[Exercise aim] Output every line of the material exactly, omitting images.

[Recorded data]
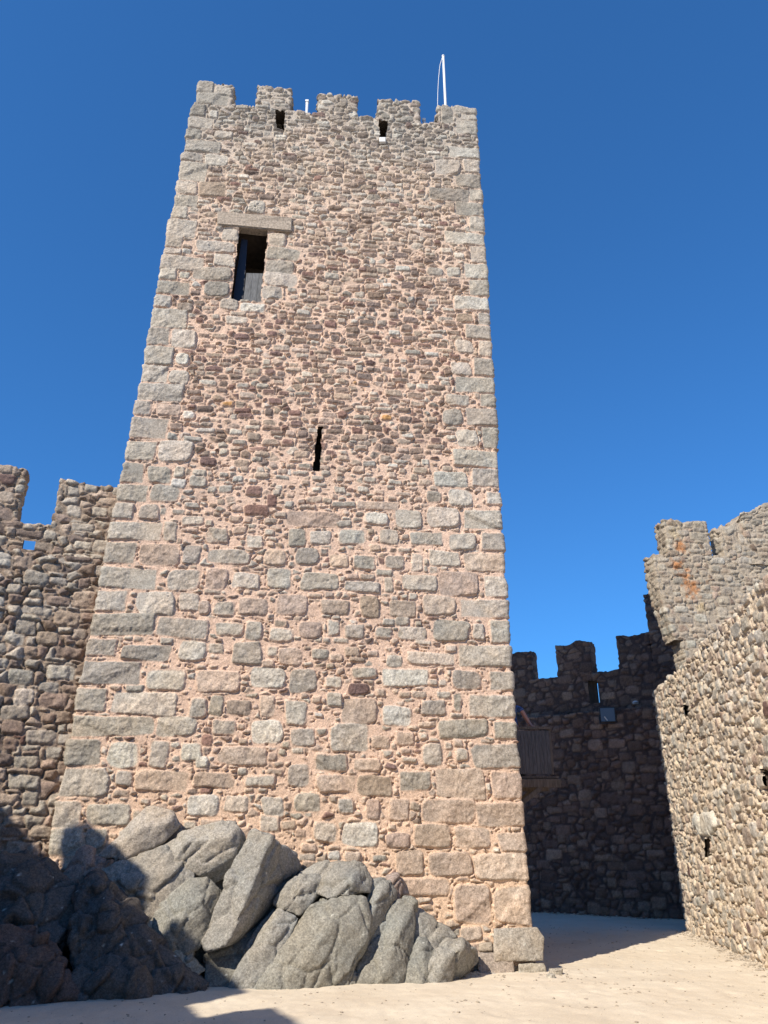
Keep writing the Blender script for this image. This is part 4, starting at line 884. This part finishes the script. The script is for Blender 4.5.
# ------------------------------------------------------------------ floodlight on the far wall, small white fitting
fq = on_plane(607.5, 714.5, BA + BN * .12, BN); fl = empty('floodlight', (fq[0], fq[1], zbl))
tag(fl, 'square floodlight with glass coloured like reflected sky standing on the ledge of the far shaded wall', 'floodlight')
rotf = Matrix.Rotation(math.radians(-12), 3, 'Z') @ Matrix.Rotation(math.radians(12), 3, 'X')
M_BLK = plain('dark_metal', (.03, .035, .045), .5, .3); M_GLASS = plain('reflected_sky_glass', (.05, .13, .24), .35, .1); M_WHT = plain('white_paint', (.60, .61, .61), .5)  # glass blue is the sky's reflection put into the base colour
fc = Vector(fq); hw = .24
bm = bmesh.new(); box(bm, fc, (.44, .10, .42), rotf, .015); o = finish('housing', bm, M_BLK); link(o); sub(o, fl)
bm = bmesh.new(); box(bm, fc + rotf @ Vector((0, -.056, .0)), (.385, .012, .365), rotf, .003); o = finish('glass', bm, M_GLASS); link(o); sub(o, fl)
bm = bmesh.new(); tube(bm, [fc + rotf @ Vector((-.10, -.068, -.05)), fc + rotf @ Vector((-.02, -.068, -.16))], .018, 8); o = finish('lamp', bm, M_WHT); link(o); sub(o, fl)
bm = bmesh.new()
for sx in (-.24, .24): bar(bm, fc + rotf @ Vector((sx, 0, 0)), fc + Vector((sx * rotf[0][0], .02, -.24)), .02, .04)
bar(bm, fc + Vector((-.26, .02, -.24)), fc + Vector((.26, .02, -.24)), .04, .02)
o = finish('bracket', bm, M_BLK); link(o); sub(o, fl)
q = on_plane(635.5, 702.5, PB + BN * .04, BN); bm = bmesh.new()
bmesh.ops.create_uvsphere(bm, u_segments=14, v_segments=8, radius=.085, matrix=Matrix.Translation(Vector(q)) @ Matrix.Diagonal((1, 1, .6, 1)))
bmesh.ops.bisect_plane(bm, geom=bm.verts[:] + bm.edges[:] + bm.faces[:], plane_co=Vector(q) - Vector((0, 0, .01)), plane_no=(0, 0, 1), clear_inner=True)
box(bm, Vector(q) - Vector((0, 0, .03)), (.15, .07, .03), bevel=.006)
o = finish('wall_lamp', bm, M_WHT); link(o); tag(o, 'small white domed fitting on the far shaded parapet', 'lamp')

# ------------------------------------------------------------------ flagpole and the small things on the keep's roof
fp = empty('flagpole', (at_depth(445.6, 104, 13.45)[0], 13.45, ZTOP)); tag(fp, 'white flagpole with a slack rope on the right corner of the keep', 'flagpole')
ptop = at_depth(443.2, 57, 13.45)
bm = bmesh.new(); tube(bm, [(fp.location.x, 13.45, ZTOP), (fp.location.x * .5 + ptop[0] * .5, 13.45, (ZTOP + ptop[2]) / 2), tuple(ptop)], [.036, .033, .028], 14); o = finish('pole', bm, M_WHT, True); link(o); sub(o, fp)
bm = bmesh.new(); bmesh.ops.create_uvsphere(bm, u_segments=12, v_segments=8, radius=.04, matrix=Matrix.Translation(Vector(ptop) + Vector((0, 0, .03)))); o = finish('pole_cap', bm, M_WHT, True); link(o); sub(o, fp)
rope = [tuple(at_depth(x, y, 13.4)) for x, y in ((442, 58), (439.8, 66), (438.6, 78), (437.8, 92), (437.6, 104), (438, 112))]
bm = bmesh.new(); tube(bm, rope, .007, 6); o = finish('rope', bm, M_WHT); link(o); sub(o, fp)
def stub(name, label, cat, x, yb, yt, Y, r):
    a = at_depth(x, yb, Y); b = at_depth(x - .3, yt, Y); e = empty(name, (a[0], Y, ZTOP)); tag(e, label, cat)
    bm = bmesh.new(); tube(bm, [(a[0], Y, ZTOP), tuple(b)], r, 10); o = finish('post', bm, M_WHT, True); link(o); sub(o, e)
    bm = bmesh.new(); box(bm, Vector(b) + Vector((0, 0, .03)), (r * 2.6, r * 2.6, .06), bevel=.01); o = finish('cap', bm, M_WHT); link(o); sub(o, e)
stub('white_post', 'short white post showing between the second and third merlons of the keep', 'post', 307.4, 111, 102.5, 13.2, .032)
stub('white_spike', 'tiny white pointed marker in the last gap before the flagpole', 'post', 424.3, 124, 121, 13.0, .03)
w0 = tuz(379.6, 140); c = Vector(kp(tuz(382.3, 142.5)[0], tuz(382.3, 142.5)[1], .05)); bm = bmesh.new(); box(bm, c, (.14, .08, .14), bevel=.015); o = finish('white_box', bm, M_WHT); link(o); tag(o, 'small white box under the right hand slot near the top of the keep', 'box')

# ------------------------------------------------------------------ pebbles and bits of stone on the sand
rng = random.Random(4); bm = bmesh.new()
def pebble(x, y, r):
    z = float(ground_h(np.array([x]), np.array([y]))[0])
    m_ = Matrix.Translation((x, y, z + r * .1)) @ Matrix.Rotation(rng.uniform(0, 6.3), 4, 'Z') @ Matrix.Diagonal((r * rng.uniform(.8, 1.5), r * rng.uniform(.6, 1), r * rng.uniform(.35, .6), 1))
    rr = bmesh.ops.create_icosphere(bm, subdivisions=1, radius=1, matrix=m_)
    for v in rr['verts']: v.co += Vector((rng.uniform(-.2, .2), rng.uniform(-.2, .2), rng.uniform(-.15, .15))) * r
for _ in range(2600):
    x = rng.uniform(-6, 6.5); y = rng.uniform(8.8, 20); pebble(x, y, .005 + .02 * rng.random() ** 4)
for cx_, cy_ in ((610, 984), (624, 989), (636, 993), (672, 981), (468, 1002), (585, 1008)):
    g = on_ground(cx_, cy_)
    for _ in range(7): pebble(g[0] + rng.gauss(0, .10), g[1] + rng.gauss(0, .05), rng.uniform(.010, .026))
for (px0, py0) in ((500, 978), (556, 975), (562, 979), (553, 971)):
    g = on_ground(px0, py0)
    for _ in range(10): pebble(g[0] + rng.gauss(0, .18), g[1] + rng.gauss(0, .12), rng.uniform(.008, .03))
for _ in range(650):                       # rubble crumbs along the wall foots
    t = rng.uniform(0, 9); p = RF + RD * t + RN * abs(rng.gauss(.05, .16)); pebble(p[0], p[1], .008 + .035 * rng.random() ** 2)
for _ in range(120):
    t = rng.uniform(1, 10); p = BA + BD * t + BN * abs(rng.gauss(.05, .2)); pebble(p[0], p[1], rng.uniform(.015, .06))
o = finish('gravel', bm, plain('pebble', (.33, .28, .22), .9, noise=.4, nscale=30)); link(o); tag(o, kind='stuff')
for lab, qx, qy, r in (('grey flat stone on the sand at the right foot of the keep', 556, 974, .085), ('smaller stone beside it at the edge of the shadow', 551, 977.5, .055)):
    g = on_ground(qx, qy); pts = [(g[0] + r * 1.4 * math.cos(a) * rng.uniform(.7, 1), g[1] + r * math.sin(a) * rng.uniform(.7, 1), z) for a in np.linspace(0, 5.6, 7) for z in (-.03, r * .8)]
    o = rock_from_points('loose_stone', pts, .012, 2, .006, 50 + int(r * 100), (.36, .33, .28), scale=.08); tag(o, lab, 'stone')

[Correct output]
Keep writing the Blender script for this image. This is part 4, starting at line 884. This part finishes the script. The script is for Blender 4.5.
# ------------------------------------------------------------------ floodlight on the far wall, small white fitting
fq = on_plane(607.5, 714.5, BA + BN * .12, BN); fl = empty('floodlight', (fq[0], fq[1], zbl))
tag(fl, 'square floodlight with glass coloured like reflected sky standing on the ledge of the far shaded wall', 'floodlight')
rotf = Matrix.Rotation(math.radians(-12), 3, 'Z') @ Matrix.Rotation(math.radians(12), 3, 'X')
M_BLK = plain('dark_metal', (.03, .035, .045), .5, .3); M_GLASS = plain('reflected_sky_glass', (.05, .13, .24), .35, .1); M_WHT = plain('white_paint', (.60, .61, .61), .5)  # glass blue is the sky's reflection put into the base colour
fc = Vector(fq); hw = .24
bm = bmesh.new(); box(bm, fc, (.44, .10, .42), rotf, .015); o = finish('housing', bm, M_BLK); link(o); sub(o, fl)
bm = bmesh.new(); box(bm, fc + rotf @ Vector((0, -.056, .0)), (.385, .012, .365), rotf, .003); o = finish('glass', bm, M_GLASS); link(o); sub(o, fl)
bm = bmesh.new(); tube(bm, [fc + rotf @ Vector((-.10, -.068, -.05)), fc + rotf @ Vector((-.02, -.068, -.16))], .018, 8); o = finish('lamp', bm, M_WHT); link(o); sub(o, fl)
bm = bmesh.new()
for sx in (-.24, .24): bar(bm, fc + rotf @ Vector((sx, 0, 0)), fc + Vector((sx * rotf[0][0], .02, -.24)), .02, .04)
bar(bm, fc + Vector((-.26, .02, -.24)), fc + Vector((.26, .02, -.24)), .04, .02)
o = finish('bracket', bm, M_BLK); link(o); sub(o, fl)
q = on_plane(635.5, 702.5, PB + BN * .04, BN); bm = bmesh.new()
bmesh.ops.create_uvsphere(bm, u_segments=14, v_segments=8, radius=.085, matrix=Matrix.Translation(Vector(q)) @ Matrix.Diagonal((1, 1, .6, 1)))
bmesh.ops.bisect_plane(bm, geom=bm.verts[:] + bm.edges[:] + bm.faces[:], plane_co=Vector(q) - Vector((0, 0, .01)), plane_no=(0, 0, 1), clear_inner=True)
box(bm, Vector(q) - Vector((0, 0, .03)), (.15, .07, .03), bevel=.006)
o = finish('wall_lamp', bm, M_WHT); link(o); tag(o, 'small white domed fitting on the far shaded parapet', 'lamp')

# ------------------------------------------------------------------ flagpole and the small things on the keep's roof
fp = empty('flagpole', (at_depth(445.6, 104, 13.45)[0], 13.45, ZTOP)); tag(fp, 'white flagpole with a slack rope on the right corner of the keep', 'flagpole')
ptop = at_depth(443.2, 57, 13.45)
bm = bmesh.new(); tube(bm, [(fp.location.x, 13.45, ZTOP), (fp.location.x * .5 + ptop[0] * .5, 13.45, (ZTOP + ptop[2]) / 2), tuple(ptop)], [.036, .033, .028], 14); o = finish('pole', bm, M_WHT, True); link(o); sub(o, fp)
bm = bmesh.new(); bmesh.ops.create_uvsphere(bm, u_segments=12, v_segments=8, radius=.04, matrix=Matrix.Translation(Vector(ptop) + Vector((0, 0, .03)))); o = finish('pole_cap', bm, M_WHT, True); link(o); sub(o, fp)
rope = [tuple(at_depth(x, y, 13.4)) for x, y in ((442, 58), (439.8, 66), (438.6, 78), (437.8, 92), (437.6, 104), (438, 112))]
bm = bmesh.new(); tube(bm, rope, .007, 6); o = finish('rope', bm, M_WHT); link(o); sub(o, fp)
def stub(name, label, cat, x, yb, yt, Y, r):
    a = at_depth(x, yb, Y); b = at_depth(x - .3, yt, Y); e = empty(name, (a[0], Y, ZTOP)); tag(e, label, cat)
    bm = bmesh.new(); tube(bm, [(a[0], Y, ZTOP), tuple(b)], r, 10); o = finish('post', bm, M_WHT, True); link(o); sub(o, e)
    bm = bmesh.new(); box(bm, Vector(b) + Vector((0, 0, .03)), (r * 2.6, r * 2.6, .06), bevel=.01); o = finish('cap', bm, M_WHT); link(o); sub(o, e)
stub('white_post', 'short white post showing between the second and third merlons of the keep', 'post', 307.4, 111, 102.5, 13.2, .032)
stub('white_spike', 'tiny white pointed marker in the last gap before the flagpole', 'post', 424.3, 124, 121, 13.0, .03)
w0 = tuz(379.6, 140); c = Vector(kp(tuz(382.3, 142.5)[0], tuz(382.3, 142.5)[1], .05)); bm = bmesh.new(); box(bm, c, (.14, .08, .14), bevel=.015); o = finish('white_box', bm, M_WHT); link(o); tag(o, 'small white box under the right hand slot near the top of the keep', 'box')

# ------------------------------------------------------------------ pebbles and bits of stone on the sand
rng = random.Random(4); bm = bmesh.new()
def pebble(x, y, r):
    z = float(ground_h(np.array([x]), np.array([y]))[0])
    m_ = Matrix.Translation((x, y, z + r * .1)) @ Matrix.Rotation(rng.uniform(0, 6.3), 4, 'Z') @ Matrix.Diagonal((r * rng.uniform(.8, 1.5), r * rng.uniform(.6, 1), r * rng.uniform(.35, .6), 1))
    rr = bmesh.ops.create_icosphere(bm, subdivisions=1, radius=1, matrix=m_)
    for v in rr['verts']: v.co += Vector((rng.uniform(-.2, .2), rng.uniform(-.2, .2), rng.uniform(-.15, .15))) * r
for _ in range(2600):
    x = rng.uniform(-6, 6.5); y = rng.uniform(8.8, 20); pebble(x, y, .005 + .02 * rng.random() ** 4)
for cx_, cy_ in ((610, 984), (624, 989), (636, 993), (672, 981), (468, 1002), (585, 1008)):
    g = on_ground(cx_, cy_)
    for _ in range(7): pebble(g[0] + rng.gauss(0, .10), g[1] + rng.gauss(0, .05), rng.uniform(.010, .026))
for (px0, py0) in ((500, 978), (556, 975), (562, 979), (553, 971)):
    g = on_ground(px0, py0)
    for _ in range(10): pebble(g[0] + rng.gauss(0, .18), g[1] + rng.gauss(0, .12), rng.uniform(.008, .03))
for _ in range(650):                       # rubble crumbs along the wall foots
    t = rng.uniform(0, 9); p = RF + RD * t + RN * abs(rng.gauss(.05, .16)); pebble(p[0], p[1], .008 + .035 * rng.random() ** 2)
for _ in range(120):
    t = rng.uniform(1, 10); p = BA + BD * t + BN * abs(rng.gauss(.05, .2)); pebble(p[0], p[1], rng.uniform(.015, .06))
o = finish('gravel', bm, plain('pebble', (.33, .28, .22), .9, noise=.4, nscale=30)); link(o); tag(o, kind='stuff')
for lab, qx, qy, r in (('grey flat stone on the sand at the right foot of the keep', 556, 974, .085), ('smaller stone beside it at the edge of the shadow', 551, 977.5, .055)):
    g = on_ground(qx, qy); pts = [(g[0] + r * 1.4 * math.cos(a) * rng.uniform(.7, 1), g[1] + r * math.sin(a) * rng.uniform(.7, 1), z) for a in np.linspace(0, 5.6, 7) for z in (-.03, r * .8)]
    o = rock_from_points('loose_stone', pts, .012, 2, .006, 50 + int(r * 100), (.36, .33, .28), scale=.08); tag(o, lab, 'stone')